Many of Moscow’s foreign media are worrying about rising costs after the Foreign Ministry’s property department notified them that rental rates would go up sharply next year.

The notices, sent by e-mail last week, declared that the hike would be by 50 percent to 100 percent, foreign media representatives said Monday.

“We were told to pay 70 percent more, and there was absolutely no reason given. It was just shocking,” the bureau chief of a major European news organization told The Moscow Times, requesting anonymity because he was not authorized to speak publicly about the matter.

He said the notice had not been totally unexpected since other tenants had been hit by such hikes before. Yet he said now was “the worst possible time — in the middle of a crisis where we see that rent is going down everywhere.”

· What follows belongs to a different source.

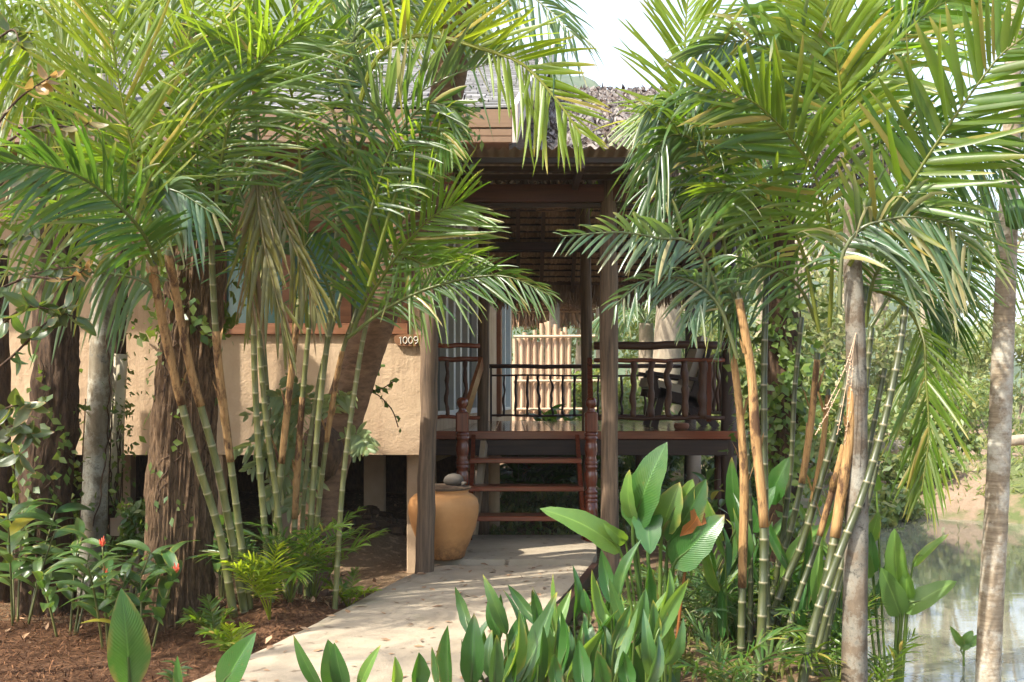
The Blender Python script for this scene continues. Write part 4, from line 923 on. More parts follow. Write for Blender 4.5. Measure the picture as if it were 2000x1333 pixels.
fr(PL, [(305,510),(268,440),(180,360),(90,325),(-40,318)], 5.0, 4.2, 'palmd', L=.42, n=40, wd=.034, a0=60, a1=25, droop=.25, start=.05)
fr(PL, [(262,520),(250,430),(290,380),(340,372),(420,420)], 5.1, 4.9, 'palmt', L=.27, n=20, wd=.042, a0=70, a1=30, droop=.6, dihed=10, start=.35)
fr(PL, [(415,470),(430,330),(455,220),(510,120),(600,60)], 5.2, 5.0, 'palm', L=.55, n=36, wd=.032, droop=.25)
fr(PL, [(412,480),(392,370),(330,330),(250,310),(150,330)], 5.2, 5.0, 'palm', L=.45, n=34, wd=.03, droop=.45, a0=70)
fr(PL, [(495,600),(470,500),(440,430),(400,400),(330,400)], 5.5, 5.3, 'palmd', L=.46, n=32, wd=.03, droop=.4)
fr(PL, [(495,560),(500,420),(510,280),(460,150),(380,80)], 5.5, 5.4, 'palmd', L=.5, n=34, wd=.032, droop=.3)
fr(PL, [(505,470),(470,380),(430,280),(415,210),(440,130)], 5.4, 5.3, 'palmt', L=.44, n=34, wd=.03, droop=.15, a0=55)
# keyed fronds of the second clump
fr(PL2, [(600,640),(592,450),(583,280),(567,175),(540,132),(470,95),(408,72)], 5.5, 4.9, 'palm', L=.50, n=46, wd=.03, a0=66, a1=28, droop=.42, dihed=0, start=.2, roll=-10)
fr(PL2, [(500,300),(503,380),(515,470),(540,580),(565,690)], 5.3, 5.1, 'dry', L=.28, n=24, wd=.034, a0=30, a1=8, dry=.14, gap=.25, droop=.5, start=.1, label='half dry olive brown hanging frond')
fr(PL2, [(512,330),(500,420),(495,520),(490,620)], 5.4, 5.3, 'dry', L=.30, n=13, wd=.034, dry=.5, gap=.25, a0=26, a1=10, droop=.5, start=.1, label='dry brown hanging frond')
fr(PL2, [(520,320),(550,420),(590,520),(620,610)], 5.3, 5.2, 'dry', L=.30, n=18, wd=.036, dry=.15, gap=.2, a0=28, a1=12, droop=.4, start=.1, label='dry straw coloured hanging frond')
fr(PL2, [(690,650),(728,540),(780,440),(832,370),(880,330)], 5.6, 5.3, 'palmd', L=.50, n=36, wd=.034, a0=72, a1=30, droop=.05, start=.1, one=-1)
fr(PL2, [(690,640),(735,560),(790,480),(850,420),(905,395)], 5.6, 5.3, 'palm', L=.50, n=34, wd=.034, a0=66, a1=28, droop=.1, start=.12)
fr(PL2, [(680,660),(760,600),(842,562),(930,541),(1000,543),(1075,578)], 5.5, 5.1, 'palmd', L=.26, n=40, wd=.022, a0=48, a1=22, droop=.35, start=.12)
fr(PL2, [(680,300),(720,140),(780,78),(850,70),(930,91),(1017,122),(1080,185),(1135,262)], 5.4, 4.9, 'palmy', L=.46, n=44, wd=.036, a0=64, a1=24, droop=.10, start=.2, dry=.08, one=-1)
fr(PL2, [(682,304),(722,144),(780,81),(850,73),(930,94),(1017,125),(1080,188),(1135,265)], 5.4, 4.9, 'palmy', L=.42, n=24, wd=.036, a0=60, a1=24, droop=.14, start=.60, dry=.12, one=1)
fr(PL2, [(690,420),(690,330),(730,240),(790,200),(877,150),(975,120)], 5.5, 5.2, 'palmt', one=-1, L=.46, n=40, wd=.036, a0=72, a1=30, droop=.10, start=.2)
fr(PL2, [(670,300),(640,180),(600,90),(530,40),(440,40)], 5.6, 5.4, 'palm', L=.5, n=34, wd=.03, droop=.3)
fr(PL2, [(675,240),(690,120),(700,20),(760,-60)], 5.6, 5.5, 'palmt', L=.5, n=32, wd=.03, droop=.35)
fr(PL2, [(742,480),(760,380),(770,280),(740,190),(690,150)], 5.6, 5.5, 'palmt', L=.44, n=32, wd=.03, droop=.3)
fr(PL2, [(742,480),(790,500),(850,520),(930,500)], 5.6, 5.3, 'palm', L=.36, n=28, wd=.026, droop=.45)
fr(PL2, [(665,640),(640,560),(600,480),(560,450),(520,470)], 5.7, 5.5, 'palmd', L=.4, n=28, wd=.028, droop=.4)
fr(PL2, [(742,480),(720,400),(680,330),(620,300)], 5.6, 5.4, 'palmd', L=.45, n=28, wd=.03, droop=.5)
fr(PL2, [(700,520),(728,400),(770,280),(830,205),(890,215)], 5.3, 5.1, 'palmd', L=.34, n=30, wd=.034, droop=.3, start=.2)
fr(PL2, [(720,560),(760,420),(800,310),(850,250),(880,290)], 5.3, 5.15, 'palm', L=.26, n=26, wd=.03, droop=.4, start=.3)
fr(PL2, [(660,120),(740,20),(840,-30),(960,-50),(1060,10),(1120,70)], 5.6, 5.0, 'palmt', L=.45, n=36, wd=.03, droop=.6, a0=66)
fr(PL2, [(500,60),(560,-40),(640,-60),(720,0),(770,80)], 5.9, 5.6, 'palm', L=.5, n=34, wd=.032, droop=.5)
fr(PL2, [(500,40),(450,-50),(380,-80),(300,-60),(230,0)], 5.9, 5.6, 'palm', L=.5, n=34, wd=.032, droop=.5)
fr(PL2, [(690,640),(700,520),(730,420),(775,340)], 5.9, 5.7, 'palmd', L=.45, n=30, wd=.03, droop=.15)
# a palm that stands outside the frame on the left sends fronds in
PO = thing('areca_palm', (-4.1, 6.2, gz(-4.1, 6.2)), 'palm past the left edge whose bright fronds reach over the dark shaggy trunk', 'palm')
mb, _c = trunk_mesh([(-4.1, 6.2, -.3), (-4.0, 6.1, 1.2), (-3.8, 5.9, 2.9)], [.06,.055,.05], 16, 30, rings=20); part('trunk', mb, M['bark_ring'], PO, smooth=True)
for i, (e, mt) in enumerate((([(-60,60),(60,80),(170,170),(260,300)],'palm'),([(-80,-40),(20,20),(60,110),(80,240)],'palmy'),([(-100,150),(20,200),(120,290),(190,420)],'palm'),([(-90,-20),(60,-30),(160,10),(230,90)],'palmy'))):
    fr(PO, [(-230, 150)]+e, 5.9, 5.7-.1*i, mt, L=.52, n=38, wd=.033, droop=.32, start=.25)
# unseen palms added left of the frame to dapple the path and the bed
for k, (x, y, z, lab) in enumerate(((-4.6,2.4,4.9,'unseen tall palm added left of the camera to shade the path'),(-5.6,3.9,5.2,'unseen tall palm added beyond the left edge to shade the mulch bed'))):
    PS = thing('unseen_shade_palm', (x, y, gz(x, y)), lab, 'palm'); mb, _c = trunk_mesh([(x-.2,y,-.3),(x-.1,y,2.2),(x,y,z-.2)], [.09,.075,.06], 16, 30, rings=26); part('trunk', mb, M['bark_ring'], PS, smooth=True)
    for a in range(7): free_frond(PS, (x, y, z-.2), a*51+k*17+random.uniform(-8, 8), random.uniform(5, 50), random.uniform(1.7, 2.2), 75, 'palm', L=.5, n=34, wd=.040, droop=.4)
# sapling with glossy leaves at the left edge
SH = thing('glossy_leaved_sapling', (at(-60,0,4.6).x, 4.6, gz(at(-60,0,4.6).x, 4.6)), 'sapling with glossy elliptical leaves and orange young shoots', 'sapling')
def twig(lst, Y, r=.006): C = crom([gp(*p, Y+random.uniform(-.1,.1)) for p in lst], 16); mb = MB(); mb.tube(C, [r*(1.2-.7*i/15) for i in range(16)], 6); part('branch', mb, M['bark_dark'], SH, smooth=True); return C
sb = (at(-60,0,4.6).x, 4.6, gz(at(-60,0,4.6).x, 4.6)-.05)
C = crom([sb, gp(-50,1000,4.6), gp(-70,700,4.6), gp(-40,400,4.6), gp(-60,150,4.6)], 30); mb = MB(); mb.tube(C, [.03*(1.1-.6*i/29) for i in range(30)], 10); part('trunk', mb, M['bark_dark'], SH, smooth=True)
for lst, tn, ln in (([(-55,760),(20,700),(80,640),(130,600)],0,.10),([(-60,720),(0,640),(60,600),(150,620)],0,.11),([(-60,600),(10,560),(90,530),(165,520)],0,.08),([(-50,500),(20,470),(60,440)],0,.09),([(-50,860),(10,800),(60,790)],0,.11),([(-55,880),(30,830),(60,850)],0,.11),([(-60,950),(0,880),(40,890)],0,.1),([(-45,300),(30,200),(100,150)],.7,.09),([(-50,330),(60,250),(150,250),(175,240)],.35,.07),([(-60,130),(20,60),(40,90)],.1,.09),([(60,540),(130,545),(175,520)],.9,.06),([(-45,420),(30,330),(60,350)],.1,.1)):
    C = twig(lst, 4.5)
    for i in range(5, 16):
        for _ in range(2 if i < 13 else 3):
            if random.random() < .35: continue
            d = Vector((random.gauss(.25, .6), random.gauss(-.2, .5), random.gauss(-.25, .5))).normalized(); l = ln*random.uniform(.75, 1.3)
            q = tn*(.4+.6*i/15) if tn else random.random()*.12
            leaf(SH, C[i], C[i]+d*l, l*.42, face=(random.gauss(0,.5), random.gauss(-.6,.4), random.gauss(.6,.4)), mt='shrub', prof='ovate', curve=-.10, fold=.2, tint=q)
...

The property department, more commonly known by its Russian acronym UPDK, rents out apartments in more than 20 addresses in Moscow and manages about 1 million square meters of office and apartment space, according to its web site, Updk.ru.

Many of its tenants are foreign diplomats and foreign media, which under Soviet restrictions had little choice but to rent UPDK premises.

After the Soviet breakup, UPDK remained popular because its rents often were below market rates, and some organizations said they paid about $240 per square meter per year.

“We are getting a bargain here and hope to continue that,” said another Western bureau chief, speaking on condition of anonymity as to not jeopardize his bargaining position.

Most tenants said Monday that they suspected that the property department was under pressure to increase income after state revenues had been dented by the crisis.

While foreign media representatives interviewed for this article said they did not suspect that any political motives were behind the rent hikes, political pressure has been reported before. A German correspondent said he was gently asked to write more favorably about Russia during rent negotiations in 2006 and 2007. After this, his rent was effectively increased by 100 percent over the course of more than 12 months, the correspondent said Monday, requesting anonymity because he feared being targeted by another rent hike.

A woman who answered the phone at the property department said nobody was available for comment immediately. She added that the department was planning a hearing with foreign media representatives, organized in the Foreign Correspondents’ Association.

The association’s president, Adib Al-Sayed, said he hoped a solution would be found, citing many years of “constructive cooperation” with the property department. “We have negotiated with UPDK successfully in the past and hope to reach an agreement that pleases both sides this time, especially with regard to the fact that many media organizations had to shorten budgets because of the financial crisis,” Al-Sayed said.